The British picked Basseterre as the colonial capital in 1727, and, despite hurricanes, earthquakes, floods and fires, the city has prospered. Today, the island's largest and only true city is a pleasant mishmash of things past and present. Although you'll see some fine examples of West Indian architecture—arched doors and balconies detailed in lattice—you'll encounter crumbling concrete-block structures, too. An eclectic assortment of upscale shops aimed at tourists abuts dusty stores selling home appliances to islanders. At lunchtime, the narrow sidewalks fill up with islanders in business attire and visitors dressed in shorts and T-shirts. The result is an unpretentious charm that's often missing in Caribbean towns that have been sanitized solely for benefit of tourists.

About 7 mi/11 km north of Basseterre, on the main road that circles St. Kitts, you'll come to Old Road Town, where the first colonists landed in 1623, led by Sir Thomas Warner, who later became the first British governor in the West Indies. (Warner is buried in the graveyard of St. Thomas' Church, in the village of Middle Island. His epitaph, in his own words, boasts of his position in the colonies: General of My Caribee.) A historical marker notes the landing, but there is little else to see in Old Road Town.

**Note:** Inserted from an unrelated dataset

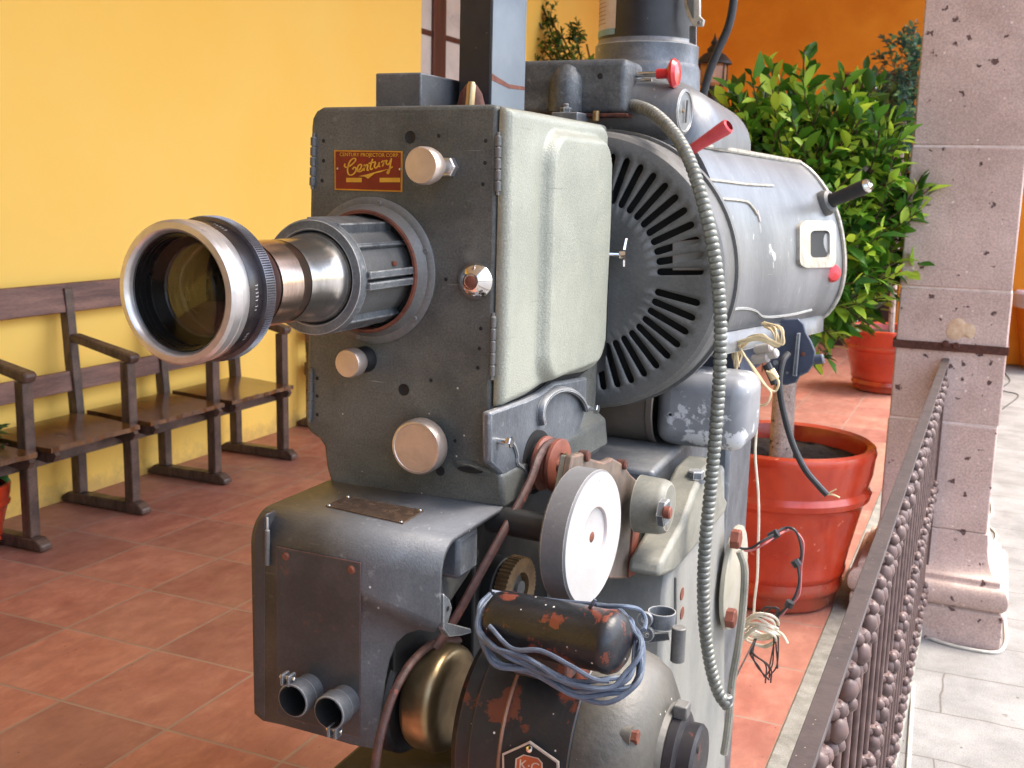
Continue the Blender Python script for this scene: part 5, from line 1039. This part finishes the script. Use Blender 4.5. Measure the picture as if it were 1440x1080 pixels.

Just a bit farther on down the main road, there's a turnoff that leads to an area where you can view Carib rock drawings.

Farther along the coastal road, near the village of Bell Vue, Black Rocks is a gnarled outcropping of rocks that juts out of the Atlantic along the island's northeast coast. A volcanic eruption that sent lava spewing into the sea created the unusual rock formations, which are definitely worth a look and a few snapshots.